▶ DATASET SECTION:
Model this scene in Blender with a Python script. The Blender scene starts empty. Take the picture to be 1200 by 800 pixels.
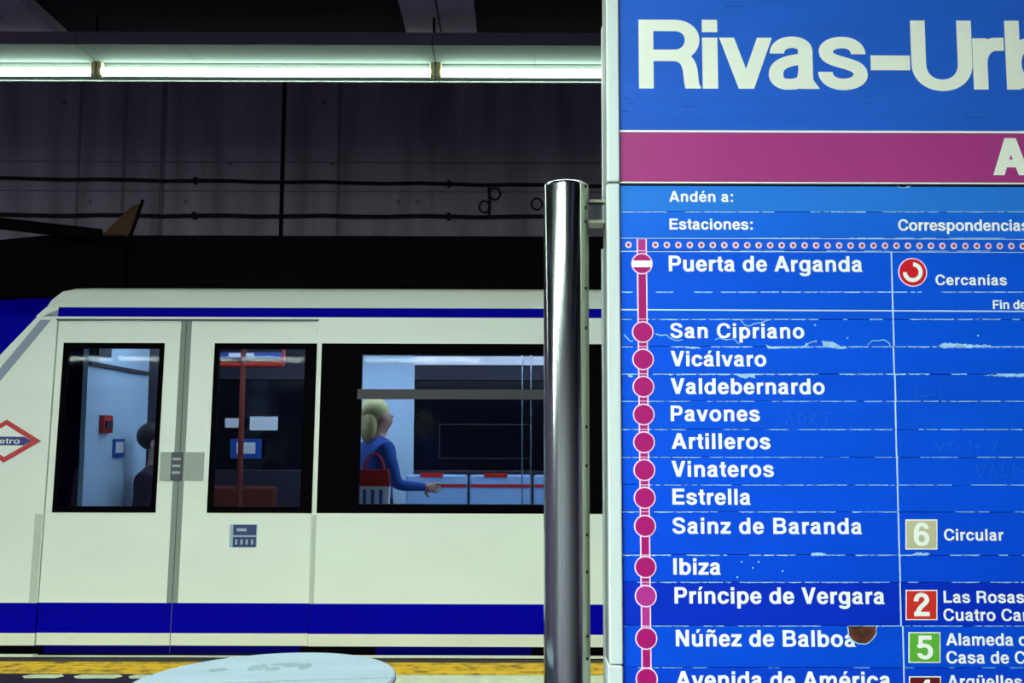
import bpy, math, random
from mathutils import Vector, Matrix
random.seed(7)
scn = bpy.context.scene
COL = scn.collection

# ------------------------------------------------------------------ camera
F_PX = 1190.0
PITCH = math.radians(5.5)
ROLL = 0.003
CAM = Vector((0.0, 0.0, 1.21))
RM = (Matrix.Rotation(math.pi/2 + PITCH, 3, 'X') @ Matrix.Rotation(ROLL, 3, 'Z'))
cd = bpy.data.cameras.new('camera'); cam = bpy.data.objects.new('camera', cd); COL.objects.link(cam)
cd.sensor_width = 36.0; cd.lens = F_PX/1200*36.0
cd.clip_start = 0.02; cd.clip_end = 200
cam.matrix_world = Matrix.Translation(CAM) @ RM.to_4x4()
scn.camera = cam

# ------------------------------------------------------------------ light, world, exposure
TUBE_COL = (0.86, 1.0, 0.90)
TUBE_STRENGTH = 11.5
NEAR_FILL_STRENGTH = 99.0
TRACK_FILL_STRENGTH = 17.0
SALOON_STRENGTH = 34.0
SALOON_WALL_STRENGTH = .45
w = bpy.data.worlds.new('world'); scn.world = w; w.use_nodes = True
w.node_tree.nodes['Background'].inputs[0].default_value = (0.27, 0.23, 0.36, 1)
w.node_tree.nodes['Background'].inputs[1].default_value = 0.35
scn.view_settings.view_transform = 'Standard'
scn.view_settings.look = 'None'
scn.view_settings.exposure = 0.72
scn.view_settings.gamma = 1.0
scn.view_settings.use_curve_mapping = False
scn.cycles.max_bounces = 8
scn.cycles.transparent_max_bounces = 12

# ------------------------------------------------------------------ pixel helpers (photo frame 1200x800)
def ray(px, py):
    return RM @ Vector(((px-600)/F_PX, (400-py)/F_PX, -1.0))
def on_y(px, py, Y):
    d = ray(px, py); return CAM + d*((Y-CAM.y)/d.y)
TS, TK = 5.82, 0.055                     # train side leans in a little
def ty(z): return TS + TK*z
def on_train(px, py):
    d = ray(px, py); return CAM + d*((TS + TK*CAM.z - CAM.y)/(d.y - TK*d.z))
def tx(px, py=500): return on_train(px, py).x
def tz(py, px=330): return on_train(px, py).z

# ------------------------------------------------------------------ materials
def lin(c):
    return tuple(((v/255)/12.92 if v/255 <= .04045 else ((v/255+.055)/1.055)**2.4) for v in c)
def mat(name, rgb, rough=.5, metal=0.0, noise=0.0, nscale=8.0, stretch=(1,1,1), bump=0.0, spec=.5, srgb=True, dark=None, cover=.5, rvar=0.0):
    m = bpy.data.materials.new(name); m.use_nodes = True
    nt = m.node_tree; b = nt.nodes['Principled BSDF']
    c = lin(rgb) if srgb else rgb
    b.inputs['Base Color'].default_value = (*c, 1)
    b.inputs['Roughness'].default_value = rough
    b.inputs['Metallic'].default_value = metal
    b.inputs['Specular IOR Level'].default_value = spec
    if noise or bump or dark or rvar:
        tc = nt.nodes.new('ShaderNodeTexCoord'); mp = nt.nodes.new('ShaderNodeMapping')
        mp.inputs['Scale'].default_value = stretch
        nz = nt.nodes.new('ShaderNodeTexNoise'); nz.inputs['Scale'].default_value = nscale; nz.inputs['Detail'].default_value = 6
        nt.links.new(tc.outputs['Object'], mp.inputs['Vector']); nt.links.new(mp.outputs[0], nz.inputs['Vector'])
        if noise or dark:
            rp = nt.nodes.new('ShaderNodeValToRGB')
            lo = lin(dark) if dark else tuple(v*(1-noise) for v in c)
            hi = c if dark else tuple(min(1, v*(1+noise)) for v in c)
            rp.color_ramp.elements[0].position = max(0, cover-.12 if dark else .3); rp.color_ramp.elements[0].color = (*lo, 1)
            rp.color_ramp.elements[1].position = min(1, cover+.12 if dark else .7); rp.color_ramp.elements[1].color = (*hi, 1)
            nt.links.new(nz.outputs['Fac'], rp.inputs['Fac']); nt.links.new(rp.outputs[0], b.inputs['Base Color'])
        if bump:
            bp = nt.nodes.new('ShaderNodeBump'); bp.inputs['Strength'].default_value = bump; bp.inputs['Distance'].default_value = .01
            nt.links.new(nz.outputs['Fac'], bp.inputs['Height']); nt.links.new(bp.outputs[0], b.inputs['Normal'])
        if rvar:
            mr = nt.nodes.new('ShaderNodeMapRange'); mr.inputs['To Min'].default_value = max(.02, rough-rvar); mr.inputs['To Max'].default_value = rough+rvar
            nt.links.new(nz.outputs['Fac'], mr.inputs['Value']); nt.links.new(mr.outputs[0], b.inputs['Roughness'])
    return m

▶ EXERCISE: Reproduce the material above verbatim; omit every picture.

▶ WRITTEN SOLUTION:
Model this scene in Blender with a Python script. The Blender scene starts empty. Take the picture to be 1200 by 800 pixels.
import bpy, math, random
from mathutils import Vector, Matrix
random.seed(7)
scn = bpy.context.scene
COL = scn.collection

# ------------------------------------------------------------------ camera
F_PX = 1190.0
PITCH = math.radians(5.5)
ROLL = 0.003
CAM = Vector((0.0, 0.0, 1.21))
RM = (Matrix.Rotation(math.pi/2 + PITCH, 3, 'X') @ Matrix.Rotation(ROLL, 3, 'Z'))
cd = bpy.data.cameras.new('camera'); cam = bpy.data.objects.new('camera', cd); COL.objects.link(cam)
cd.sensor_width = 36.0; cd.lens = F_PX/1200*36.0
cd.clip_start = 0.02; cd.clip_end = 200
cam.matrix_world = Matrix.Translation(CAM) @ RM.to_4x4()
scn.camera = cam

# ------------------------------------------------------------------ light, world, exposure
TUBE_COL = (0.86, 1.0, 0.90)
TUBE_STRENGTH = 11.5
NEAR_FILL_STRENGTH = 99.0
TRACK_FILL_STRENGTH = 17.0
SALOON_STRENGTH = 34.0
SALOON_WALL_STRENGTH = .45
w = bpy.data.worlds.new('world'); scn.world = w; w.use_nodes = True
w.node_tree.nodes['Background'].inputs[0].default_value = (0.27, 0.23, 0.36, 1)
w.node_tree.nodes['Background'].inputs[1].default_value = 0.35
scn.view_settings.view_transform = 'Standard'
scn.view_settings.look = 'None'
scn.view_settings.exposure = 0.72
scn.view_settings.gamma = 1.0
scn.view_settings.use_curve_mapping = False
scn.cycles.max_bounces = 8
scn.cycles.transparent_max_bounces = 12

# ------------------------------------------------------------------ pixel helpers (photo frame 1200x800)
def ray(px, py):
    return RM @ Vector(((px-600)/F_PX, (400-py)/F_PX, -1.0))
def on_y(px, py, Y):
    d = ray(px, py); return CAM + d*((Y-CAM.y)/d.y)
TS, TK = 5.82, 0.055                     # train side leans in a little
def ty(z): return TS + TK*z
def on_train(px, py):
    d = ray(px, py); return CAM + d*((TS + TK*CAM.z - CAM.y)/(d.y - TK*d.z))
def tx(px, py=500): return on_train(px, py).x
def tz(py, px=330): return on_train(px, py).z

# ------------------------------------------------------------------ materials
def lin(c):
    return tuple(((v/255)/12.92 if v/255 <= .04045 else ((v/255+.055)/1.055)**2.4) for v in c)
def mat(name, rgb, rough=.5, metal=0.0, noise=0.0, nscale=8.0, stretch=(1,1,1), bump=0.0, spec=.5, srgb=True, dark=None, cover=.5, rvar=0.0):
    m = bpy.data.materials.new(name); m.use_nodes = True
    nt = m.node_tree; b = nt.nodes['Principled BSDF']
    c = lin(rgb) if srgb else rgb
    b.inputs['Base Color'].default_value = (*c, 1)
    b.inputs['Roughness'].default_value = rough
    b.inputs['Metallic'].default_value = metal
    b.inputs['Specular IOR Level'].default_value = spec
    if noise or bump or dark or rvar:
        tc = nt.nodes.new('ShaderNodeTexCoord'); mp = nt.nodes.new('ShaderNodeMapping')
        mp.inputs['Scale'].default_value = stretch
        nz = nt.nodes.new('ShaderNodeTexNoise'); nz.inputs['Scale'].default_value = nscale; nz.inputs['Detail'].default_value = 6
        nt.links.new(tc.outputs['Object'], mp.inputs['Vector']); nt.links.new(mp.outputs[0], nz.inputs['Vector'])
        if noise or dark:
            rp = nt.nodes.new('ShaderNodeValToRGB')
            lo = lin(dark) if dark else tuple(v*(1-noise) for v in c)
            hi = c if dark else tuple(min(1, v*(1+noise)) for v in c)
            rp.color_ramp.elements[0].position = max(0, cover-.12 if dark else .3); rp.color_ramp.elements[0].color = (*lo, 1)
            rp.color_ramp.elements[1].position = min(1, cover+.12 if dark else .7); rp.color_ramp.elements[1].color = (*hi, 1)
            nt.links.new(nz.outputs['Fac'], rp.inputs['Fac']); nt.links.new(rp.outputs[0], b.inputs['Base Color'])
        if bump:
            bp = nt.nodes.new('ShaderNodeBump'); bp.inputs['Strength'].default_value = bump; bp.inputs['Distance'].default_value = .01
            nt.links.new(nz.outputs['Fac'], bp.inputs['Height']); nt.links.new(bp.outputs[0], b.inputs['Normal'])
        if rvar:
            mr = nt.nodes.new('ShaderNodeMapRange'); mr.inputs['To Min'].default_value = max(.02, rough-rvar); mr.inputs['To Max'].default_value = rough+rvar
            nt.links.new(nz.outputs['Fac'], mr.inputs['Value']); nt.links.new(mr.outputs[0], b.inputs['Roughness'])
    return m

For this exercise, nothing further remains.